The subject matter of government surveillance is a relevant issue that I find very interesting and polarizing. I do not believe that the government has the right to monitor its population through private information for it infringes on the human rights to freedom and privacy, even if the government does “promise” to inform its constituents of its activities on this matter. If the general population were to agree convincingly on allowing government surveillance of phone and internet records, there would be the potential of the government abusing its power. The fact that the U.S. government did not inform its population of its monitoring activity through the NSA and PRISM is a perfect example of the government’s inclination towards secrecy and classification on these matters rather than debate. Who is to say that the government could not add to its surveillance program in the near future to the point where all actions by anyone would be known and regulated? This is a bit far-fetched, but not impossible in my opinion, and therefore, I believe there should be such a thing as electronic privacy in order for our autonomy to be respected.

Hi Isabelle,
I really liked your subject because it is from the actuality and almost everybody is concerned about electronic privacy. Furthermore, you have many facts to supports both sides of the debate and important quotes from experts in the article, which made your post more reliable. The title is spot on when it comes to identifying your topic: electronic privacy. I totally agree with you, in a society, we need to be secure and feel safe. Therefore, the government has the right to use electronic surveillance. However, like you mentioned in your article, the government should let the people know about their use of this kind of surveillance. That being said, like probably many other people, that would definitely not stop me from using my smartphone or computer because I have nothing to hide. I asked myself some relevant questions while reading your post : How does the government process the surveillance of all the electronic devices in the country? Do they have specific keywords that trigger red flags?

Elizabeth Morin

Hi isabelledion,
Your title is the first thing that caught my attention while I was scrolling through the list of articles. It stated the subject but it also intrigued me. The topic of electronic privacy is also an issue that is very current and relevant to today’s society.
With regards to this issue, I agree with your position on this matter. I also believe that the greater good of the people, in this case, occupies a greater importance than the individual freedom of each person. By choosing the public security over individual privacy, the safety of the people is further ensured. The values and ethical principles addressed are collective responsibility, individual freedom, security, greater good and the overall protection of the people. On the other hand, by choosing the latter, the values and ethical principles represented are fairness, individual freedom, justice, the Golden Rule, respect for autonomy and that we should not use people as means. While we both can agree that the government has the right to infringe our electrical privacy for the public safety and the greater good of the people, do you think there is a limit to what extent we should allow it?
-Jasna

This is a topic that really interests me, I believe that our privacy as electronic users are being compromised, but it is for a greater good. As said previously, the fact is that the NSA and the government does not care about the emails you send to your family nor about the private conversations you have with others, they go through billions of these messages for one sole purpose; safety of the homeland. In the end, if there's nothing illegal or top secret security issues written in your emails, they probably would not even get a second look. An interesting question to ask would be how exactly do they get access to everyone's information? Are they issued by the terms and conditions of the sites we use or do they hack them all?

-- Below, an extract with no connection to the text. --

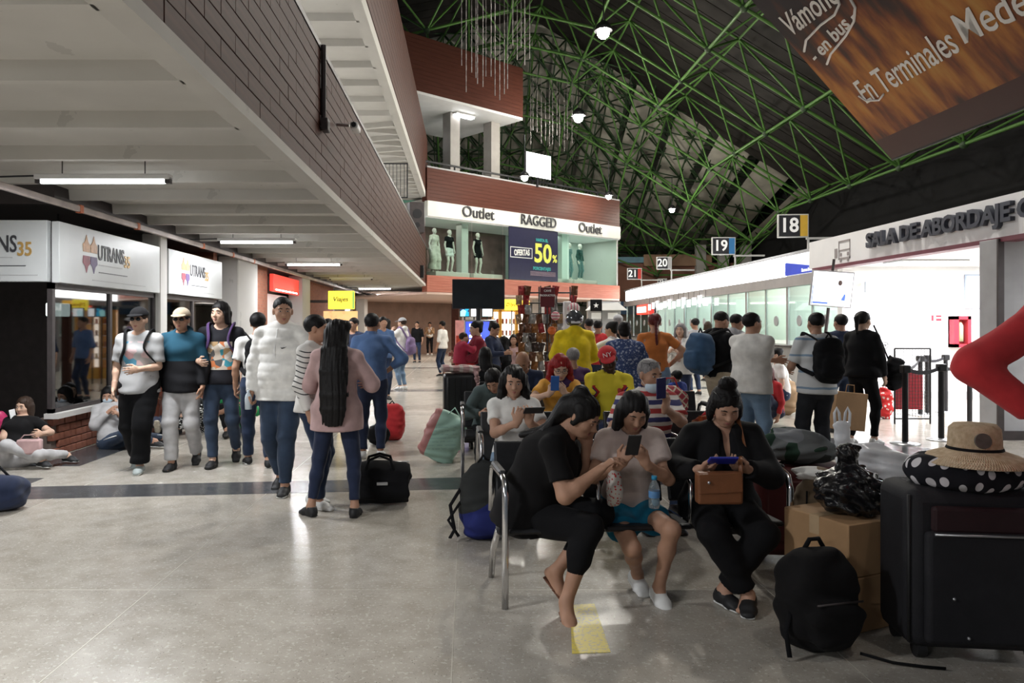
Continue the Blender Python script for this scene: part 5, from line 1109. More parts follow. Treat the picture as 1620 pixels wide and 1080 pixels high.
# ------------------------------------------------------------------ wardrobe
F_blk = fab('black', (.007, .007, .008)); F_blk2 = fab('black_cotton', (.008, .0075, .008)); F_navy = fab('navy', (.02, .028, .06)); F_denim = fab('denim', (.034, .052, .088), noise_=(5, .4)); F_denimd = fab('denim_dark', (.02, .032, .066), noise_=(5, .35)); F_deniml = fab('denim_light', (.16, .24, .34), noise_=(5, .35)); F_grey = fab('grey', (.36, .36, .37)); F_lgrey = fab('light_grey', (.46, .45, .45)); F_white = fab('white', (.74, .73, .70)); F_cream = fab('cream', (.60, .55, .48)); F_khaki = fab('khaki', (.38, .31, .22)); F_pink = fab('pink', (.50, .33, .32)); F_yellow = fab('yellow', (.80, .60, .02)); F_orange = fab('orange', (.50, .16, .04)); F_red = fab('red', (.50, .035, .04)); F_maroon = fab('maroon', (.22, .02, .035)); F_teal = fab('teal', (.02, .16, .23)); F_blue = fab('blue', (.08, .14, .28)); F_lblue = fab('light_blue', (.22, .32, .46)); F_purple = fab('purple', (.06, .03, .10)); F_tan = fab('tan', (.36, .22, .12)); F_green = fab('green', (.03, .28, .09))
S_blk = mat('shoe_black', (.014, .014, .015), .6, noise_=(20, .2), bump=(90, .1)); S_white = mat('shoe_white', (.72, .72, .70), .55, noise_=(20, .06), bump=(90, .1)); S_grey = mat('shoe_grey', (.32, .36, .35), .6, noise_=(20, .25)); S_brown = mat('shoe_brown', (.16, .07, .04), .6, noise_=(20, .2)); S_sole = mat('sole_cream', (.62, .55, .42), .6, noise_=(30, .2))
def graphic(name, base, x0, x1, z0, z1, cols, sc=22, front=True):
    n = NT(name); v = n.voro(sc)['Color']; sp = n.t.nodes.new('ShaderNodeSeparateColor'); n.t.links.new(v, sp.inputs[0]); c = n.ramp(sp.outputs[0], [(i/len(cols), c_) for i, c_ in enumerate(cols)], True)
    w = n.math('ADD', n.x, n.math('MULTIPLY', n.math('SUBTRACT', n.noise(14)[0], .5), .03)); f = n.mul(n.between(w, x0, x1), n.between(n.z, z0, z1), n.math('GREATER_THAN', n.y, 0)); return n.out(n.mix(f, base, c))
def jersey():
    n = NT('jersey_yellow'); y_ = (.74, .62, .05); zz = n.math('ABSOLUTE', n.math('SUBTRACT', n.math('FRACT', n.math('MULTIPLY', n.z, 9)), .5)); edge = n.math('ADD', .10, n.math('MULTIPLY', zz, .10)); ax = n.math('ABSOLUTE', n.x)
    f = n.mul(n.between(n.math('SUBTRACT', ax, edge), 0, .035), n.between(n.z, .55, .90), n.math('GREATER_THAN', n.y, .02)); c = n.mix(f, y_, (.42, .03, .03)); f2 = n.mul(n.between(n.math('SUBTRACT', ax, edge), .035, .05), n.between(n.z, .55, .88), n.math('GREATER_THAN', n.y, .02)); return n.out(n.mix(f2, c, (.02, .03, .12)))
def floral():
    n = NT('floral_blue'); v = n.voro(26)['Distance']; v2 = n.voro(60)['Distance']; c = n.mix(n.math('LESS_THAN', v, .33), (.045, .07, .17), (.30, .34, .46)); return n.out(n.mix(n.math('LESS_THAN', v2, .2), c, (.5, .52, .58)))
def blackwhite():
    n = NT('pattern_black_white'); v = n.voro(38)['Distance']; return n.out(n.mix(n.math('LESS_THAN', v, .42), (.015, .015, .015), (.68, .68, .66)))
def colorblock():
    n = NT('jacket_teal_black'); return n.out(n.mix(n.math('GREATER_THAN', n.z, 1.13), (.012, .012, .014), (.018, .07, .11)))
def squiggle():
    n = NT('sweater_squiggle'); w = n.math('ADD', n.z, n.math('MULTIPLY', n.math('SINE', n.math('MULTIPLY', n.y, 30)), .012)); f = n.mul(n.math('LESS_THAN', n.math('FRACT', n.math('MULTIPLY', w, 24)), .22), n.math('LESS_THAN', n.math('ABSOLUTE', n.math('SUBTRACT', n.x, .215)), .07), n.between(n.z, .92, 1.30)); return n.out(n.mix(f, (.66, .64, .61), (.03, .03, .035)))
G_tee = graphic('tee_print_grey', (.40, .40, .40), -.13, .13, 1.10, 1.34, [(.40, .40, .40), (.12, .35, .5), (.6, .45, .45), (.40, .40, .40), (.5, .3, .3), (.55, .55, .6)], 13)
G_tee2 = graphic('tee_print_poster', (.014, .014, .018), -.135, .135, 1.03, 1.33, [(.55, .48, .40), (.6, .2, .08), (.06, .3, .38), (.7, .66, .6), (.45, .3, .16), (.1, .1, .1)], 17)
ST_blue = stripes('tee_pale_stripes', (.66, .67, .67), (.24, .34, .45), .17, .13); ST_red = stripes('shirt_red_navy_stripes', (.68, .64, .60), (.05, .05, .14), .13, .28, base2=(.42, .06, .06))
def sitfeet(y=.42, w=.1): return [(-w, y, 0), (w, y, 0)]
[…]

This is a topic that really interests me, I believe that our privacy as electronic users are being compromised, but it is for a greater good. As said previously, the fact is that the NSA and the government does not care about the emails you send to your family nor about the private conversations you have with others, they go through billions of these messages for one sole purpose; safety of the homeland. In the end, if there's nothing illegal or top secret security issues written in your emails, they probably would not even get a second look. An interesting question to ask would be how exactly do they get access to everyone's information? Are they issued by the terms and conditions of the sites we use or do they hack them all?